Inviting animators with styles that differ wildly both from one another and from the visual style of the main story line, could, I suppose, serve as a tribute to the book’s long history and varied interpretations. But the animations start to feel repetitive as the movie progresses; each bit of poetry interrupts the story in the same way. Most of the animated sections involve a natural element—trees, birds, human hands, babies, water—repeated and abstracted in various patterns. Meanwhile, in order for the larger plot to have any emotional payoff, we must, with each poem, grow more and more fond of Mustafa, the imagined author of these poems, so that we care when (spoiler alert!) he does not get to go free. But the abstract animations don’t help forge this bond—and the sometimes clumsy dialogue in the narrative portions doesn’t help, either. (A military official says that Mustafa’s writings offer “nothing less than a call to rebellion,” and sentences him to death. “I am a criminal,” he whispers to the young girl from his cell. “My crime? Poetry!”)
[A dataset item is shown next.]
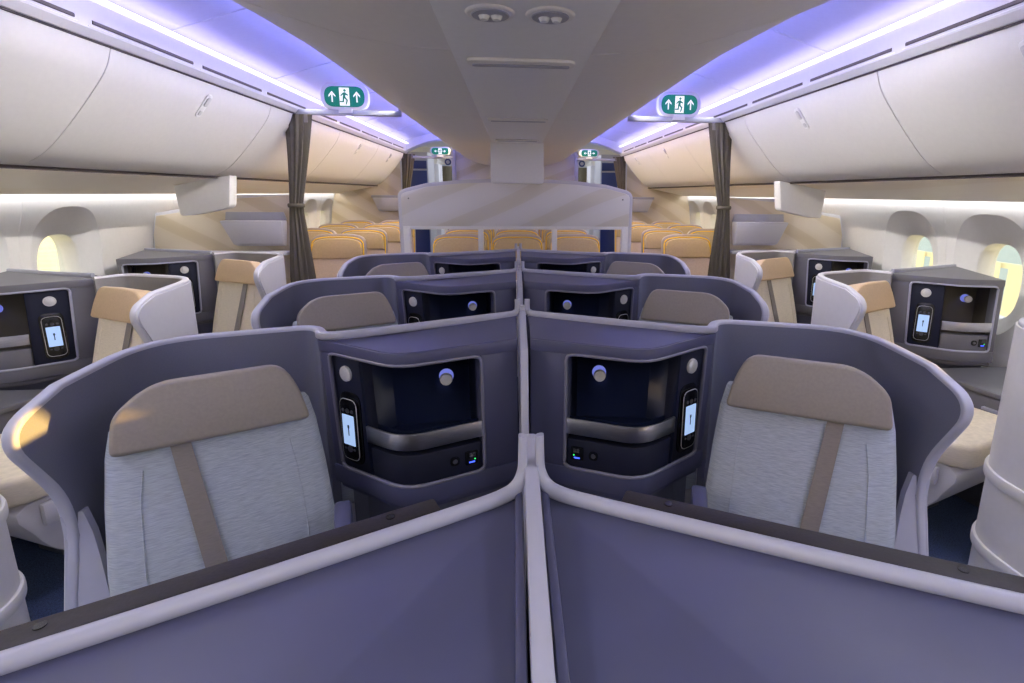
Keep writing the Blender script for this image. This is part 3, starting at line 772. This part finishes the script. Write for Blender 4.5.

The movie’s juxtaposition of poetry and drama makes for an oddly jarring viewing experience, as if a Lebanese grandfather were lecturing a satori-seeking college student. But it may also be a fairly accurate dramatization of the strange cultural space that “The Prophet” occupies, poised awkwardly between utmost seriousness and sheer whimsy. The book is a best-seller with a largely forgotten author; it was written for adults, but has been adopted by teen-agers; it is dismissed as lightweight, but remains dogged in its longevity. It even produces conflicting reactions in its fans, people like Allers, who seem both nostalgic for and possibly embarrassed by how the book made them feel. “The Prophet,” as this odd adaptation helps to demonstrate, may be both “very meaningful” and too ridiculous to talk about.